For years, the Port of Shanghai has been competing with the Port in Singapore for the title of the largest port in the world. In 2010, Shanghai’s Port surpassed its rival by 500,000 TEU, thus becoming the largest port in container throughput.
In 2013, a total of 33 million TEUs were loaded and unloaded in Shanghai. The numbers are growing every year.
Besides, the appropriate port layout allows it to receive the largest container ships in the world. It has 100+ ton lifts, as well as fixed, mobile, and floating cranes. The port has at least 125 docks and 19 terminals. It has three break-bulk terminals and two bulk cargo terminals in the Luojing, Wusong, and Longwu areas. Its cruise terminal has the capacity to handle one million passengers every year. Only this port in China accepts IMO import cargo as LCL.
Some of the Shanghai port’s areas:
- Yangshan Deepwater Port Area,
- Waigaoqiao Terminal,
- Shanghai Port Cruise Terminal,
- Haitong Ro/Ro Terminal,
- Luojing Terminal.
The Port of Shanghai is a few ports connected. One of the most important of them is the Port of Jangsan, which is located on the island connected to the mainland by a special bridge.
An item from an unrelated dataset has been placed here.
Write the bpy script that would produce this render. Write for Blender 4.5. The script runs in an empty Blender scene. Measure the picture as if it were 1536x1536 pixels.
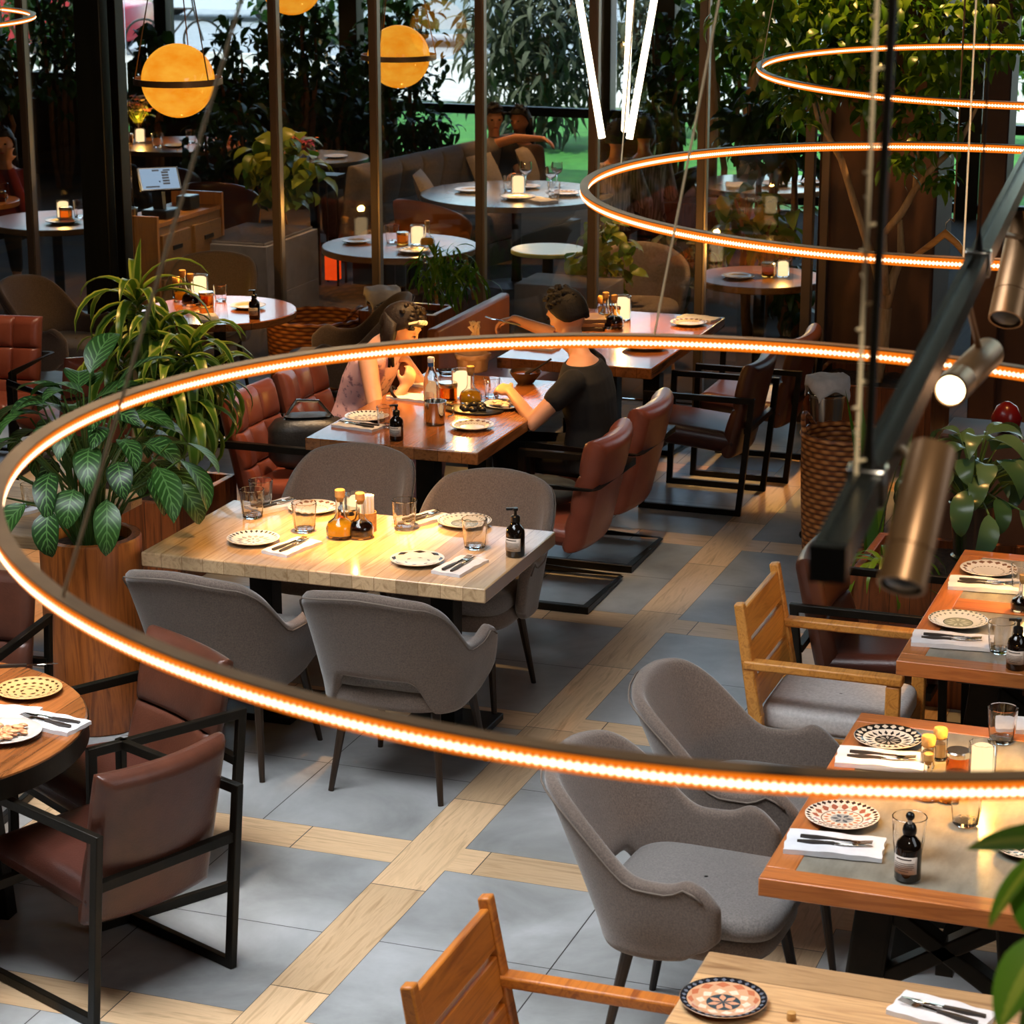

The Donghai Bridge was opened in 2005 and is 32.5 km long. It is one of the longest bridges in the world and is continually being expanded. The Donghai Bridge spans the Hangzhou Bay’s northern part and connects Xiaoyangshan Island in Zhejiang Province with the Luchaogang Town in Shanghai’s Pudong New Area. It connects the Yangshan Deepwater Port to the mainland.
In August 2019, the Port of Shanghai was named the ‘best-connected port in the world.’ UNCTAD decided to give it the title based on the port’s volume and technological innovation. It was followed in the ranking by the ports of Singapore, Pusan in Korea, and Ningbo in China.